◆ **Supplied records**
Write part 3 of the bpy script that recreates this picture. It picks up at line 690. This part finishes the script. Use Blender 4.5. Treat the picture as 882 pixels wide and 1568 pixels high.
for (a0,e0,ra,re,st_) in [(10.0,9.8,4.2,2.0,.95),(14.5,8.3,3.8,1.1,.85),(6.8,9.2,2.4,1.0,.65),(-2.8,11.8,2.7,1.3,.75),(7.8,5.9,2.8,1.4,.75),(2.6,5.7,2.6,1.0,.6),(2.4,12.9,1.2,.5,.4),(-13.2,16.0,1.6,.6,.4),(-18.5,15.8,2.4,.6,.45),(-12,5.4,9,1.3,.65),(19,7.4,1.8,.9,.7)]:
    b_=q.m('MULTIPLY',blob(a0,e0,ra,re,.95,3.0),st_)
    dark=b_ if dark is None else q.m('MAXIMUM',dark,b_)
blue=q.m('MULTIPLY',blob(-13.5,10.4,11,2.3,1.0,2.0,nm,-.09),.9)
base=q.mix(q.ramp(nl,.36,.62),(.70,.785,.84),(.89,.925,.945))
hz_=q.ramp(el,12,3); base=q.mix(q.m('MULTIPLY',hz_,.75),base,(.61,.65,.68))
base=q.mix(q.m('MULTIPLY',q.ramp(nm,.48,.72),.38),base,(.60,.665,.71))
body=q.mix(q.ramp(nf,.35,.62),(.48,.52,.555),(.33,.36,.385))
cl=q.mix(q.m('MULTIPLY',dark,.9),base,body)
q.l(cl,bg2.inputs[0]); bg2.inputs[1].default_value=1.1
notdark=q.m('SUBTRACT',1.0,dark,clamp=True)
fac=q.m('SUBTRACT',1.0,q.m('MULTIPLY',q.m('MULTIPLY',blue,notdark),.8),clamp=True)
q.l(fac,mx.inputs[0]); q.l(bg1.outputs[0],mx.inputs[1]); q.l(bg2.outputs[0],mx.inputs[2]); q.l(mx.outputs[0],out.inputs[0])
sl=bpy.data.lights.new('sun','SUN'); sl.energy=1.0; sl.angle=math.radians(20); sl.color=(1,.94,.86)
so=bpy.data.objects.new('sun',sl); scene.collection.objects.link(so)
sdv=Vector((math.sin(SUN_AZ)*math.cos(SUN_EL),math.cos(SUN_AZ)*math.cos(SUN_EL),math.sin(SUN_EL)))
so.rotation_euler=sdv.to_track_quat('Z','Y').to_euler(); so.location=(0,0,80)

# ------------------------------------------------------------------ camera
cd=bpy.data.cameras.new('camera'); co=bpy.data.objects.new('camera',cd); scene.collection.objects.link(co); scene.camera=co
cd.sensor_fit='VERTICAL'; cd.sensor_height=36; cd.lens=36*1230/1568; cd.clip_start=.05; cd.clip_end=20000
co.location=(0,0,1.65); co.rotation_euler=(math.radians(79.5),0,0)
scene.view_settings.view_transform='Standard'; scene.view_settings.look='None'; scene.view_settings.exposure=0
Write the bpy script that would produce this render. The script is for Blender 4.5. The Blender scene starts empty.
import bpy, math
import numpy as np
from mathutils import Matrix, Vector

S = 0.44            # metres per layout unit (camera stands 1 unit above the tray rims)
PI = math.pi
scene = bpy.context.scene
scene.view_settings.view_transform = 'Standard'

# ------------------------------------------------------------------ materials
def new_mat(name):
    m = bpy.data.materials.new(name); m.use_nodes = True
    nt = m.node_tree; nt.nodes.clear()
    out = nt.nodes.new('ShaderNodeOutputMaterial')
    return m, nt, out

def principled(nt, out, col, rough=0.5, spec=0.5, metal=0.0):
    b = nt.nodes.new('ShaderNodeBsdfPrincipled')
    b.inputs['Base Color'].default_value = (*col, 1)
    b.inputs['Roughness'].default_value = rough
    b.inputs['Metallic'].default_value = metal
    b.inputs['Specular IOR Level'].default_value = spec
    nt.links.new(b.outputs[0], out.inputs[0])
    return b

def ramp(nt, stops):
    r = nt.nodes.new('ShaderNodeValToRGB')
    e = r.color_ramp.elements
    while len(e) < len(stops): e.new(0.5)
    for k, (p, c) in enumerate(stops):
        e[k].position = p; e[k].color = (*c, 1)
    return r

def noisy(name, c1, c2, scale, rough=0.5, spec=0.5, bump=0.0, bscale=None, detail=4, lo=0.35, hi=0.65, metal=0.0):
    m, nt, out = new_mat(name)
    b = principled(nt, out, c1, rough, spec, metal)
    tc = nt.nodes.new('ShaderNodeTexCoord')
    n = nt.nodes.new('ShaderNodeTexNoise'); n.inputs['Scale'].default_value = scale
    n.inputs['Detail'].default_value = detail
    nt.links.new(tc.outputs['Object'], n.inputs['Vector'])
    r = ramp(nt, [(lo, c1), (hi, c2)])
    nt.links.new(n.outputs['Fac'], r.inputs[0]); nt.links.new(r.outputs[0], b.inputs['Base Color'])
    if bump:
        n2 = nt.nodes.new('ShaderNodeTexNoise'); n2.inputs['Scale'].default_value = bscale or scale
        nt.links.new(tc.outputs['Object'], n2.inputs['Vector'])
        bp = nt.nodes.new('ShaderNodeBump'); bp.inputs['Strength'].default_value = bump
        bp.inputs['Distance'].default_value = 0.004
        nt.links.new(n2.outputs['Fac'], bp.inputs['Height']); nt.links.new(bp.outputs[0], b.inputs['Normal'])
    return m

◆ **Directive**
Copy the material above back out, exactly as written.

◆ **Complete answer**
Write part 3 of the bpy script that recreates this picture. It picks up at line 690. This part finishes the script. Use Blender 4.5. Treat the picture as 882 pixels wide and 1568 pixels high.
for (a0,e0,ra,re,st_) in [(10.0,9.8,4.2,2.0,.95),(14.5,8.3,3.8,1.1,.85),(6.8,9.2,2.4,1.0,.65),(-2.8,11.8,2.7,1.3,.75),(7.8,5.9,2.8,1.4,.75),(2.6,5.7,2.6,1.0,.6),(2.4,12.9,1.2,.5,.4),(-13.2,16.0,1.6,.6,.4),(-18.5,15.8,2.4,.6,.45),(-12,5.4,9,1.3,.65),(19,7.4,1.8,.9,.7)]:
    b_=q.m('MULTIPLY',blob(a0,e0,ra,re,.95,3.0),st_)
    dark=b_ if dark is None else q.m('MAXIMUM',dark,b_)
blue=q.m('MULTIPLY',blob(-13.5,10.4,11,2.3,1.0,2.0,nm,-.09),.9)
base=q.mix(q.ramp(nl,.36,.62),(.70,.785,.84),(.89,.925,.945))
hz_=q.ramp(el,12,3); base=q.mix(q.m('MULTIPLY',hz_,.75),base,(.61,.65,.68))
base=q.mix(q.m('MULTIPLY',q.ramp(nm,.48,.72),.38),base,(.60,.665,.71))
body=q.mix(q.ramp(nf,.35,.62),(.48,.52,.555),(.33,.36,.385))
cl=q.mix(q.m('MULTIPLY',dark,.9),base,body)
q.l(cl,bg2.inputs[0]); bg2.inputs[1].default_value=1.1
notdark=q.m('SUBTRACT',1.0,dark,clamp=True)
fac=q.m('SUBTRACT',1.0,q.m('MULTIPLY',q.m('MULTIPLY',blue,notdark),.8),clamp=True)
q.l(fac,mx.inputs[0]); q.l(bg1.outputs[0],mx.inputs[1]); q.l(bg2.outputs[0],mx.inputs[2]); q.l(mx.outputs[0],out.inputs[0])
sl=bpy.data.lights.new('sun','SUN'); sl.energy=1.0; sl.angle=math.radians(20); sl.color=(1,.94,.86)
so=bpy.data.objects.new('sun',sl); scene.collection.objects.link(so)
sdv=Vector((math.sin(SUN_AZ)*math.cos(SUN_EL),math.cos(SUN_AZ)*math.cos(SUN_EL),math.sin(SUN_EL)))
so.rotation_euler=sdv.to_track_quat('Z','Y').to_euler(); so.location=(0,0,80)

# ------------------------------------------------------------------ camera
cd=bpy.data.cameras.new('camera'); co=bpy.data.objects.new('camera',cd); scene.collection.objects.link(co); scene.camera=co
cd.sensor_fit='VERTICAL'; cd.sensor_height=36; cd.lens=36*1230/1568; cd.clip_start=.05; cd.clip_end=20000
co.location=(0,0,1.65); co.rotation_euler=(math.radians(79.5),0,0)
scene.view_settings.view_transform='Standard'; scene.view_settings.look='None'; scene.view_settings.exposure=0
Write the bpy script that would produce this render. The script is for Blender 4.5. The Blender scene starts empty.
import bpy, math
import numpy as np
from mathutils import Matrix, Vector

S = 0.44            # metres per layout unit (camera stands 1 unit above the tray rims)
PI = math.pi
scene = bpy.context.scene
scene.view_settings.view_transform = 'Standard'

# ------------------------------------------------------------------ materials
def new_mat(name):
    m = bpy.data.materials.new(name); m.use_nodes = True
    nt = m.node_tree; nt.nodes.clear()
    out = nt.nodes.new('ShaderNodeOutputMaterial')
    return m, nt, out

def principled(nt, out, col, rough=0.5, spec=0.5, metal=0.0):
    b = nt.nodes.new('ShaderNodeBsdfPrincipled')
    b.inputs['Base Color'].default_value = (*col, 1)
    b.inputs['Roughness'].default_value = rough
    b.inputs['Metallic'].default_value = metal
    b.inputs['Specular IOR Level'].default_value = spec
    nt.links.new(b.outputs[0], out.inputs[0])
    return b

def ramp(nt, stops):
    r = nt.nodes.new('ShaderNodeValToRGB')
    e = r.color_ramp.elements
    while len(e) < len(stops): e.new(0.5)
    for k, (p, c) in enumerate(stops):
        e[k].position = p; e[k].color = (*c, 1)
    return r

def noisy(name, c1, c2, scale, rough=0.5, spec=0.5, bump=0.0, bscale=None, detail=4, lo=0.35, hi=0.65, metal=0.0):
    m, nt, out = new_mat(name)
    b = principled(nt, out, c1, rough, spec, metal)
    tc = nt.nodes.new('ShaderNodeTexCoord')
    n = nt.nodes.new('ShaderNodeTexNoise'); n.inputs['Scale'].default_value = scale
    n.inputs['Detail'].default_value = detail
    nt.links.new(tc.outputs['Object'], n.inputs['Vector'])
    r = ramp(nt, [(lo, c1), (hi, c2)])
    nt.links.new(n.outputs['Fac'], r.inputs[0]); nt.links.new(r.outputs[0], b.inputs['Base Color'])
    if bump:
        n2 = nt.nodes.new('ShaderNodeTexNoise'); n2.inputs['Scale'].default_value = bscale or scale
        nt.links.new(tc.outputs['Object'], n2.inputs['Vector'])
        bp = nt.nodes.new('ShaderNodeBump'); bp.inputs['Strength'].default_value = bump
        bp.inputs['Distance'].default_value = 0.004
        nt.links.new(n2.outputs['Fac'], bp.inputs['Height']); nt.links.new(bp.outputs[0], b.inputs['Normal'])
    return m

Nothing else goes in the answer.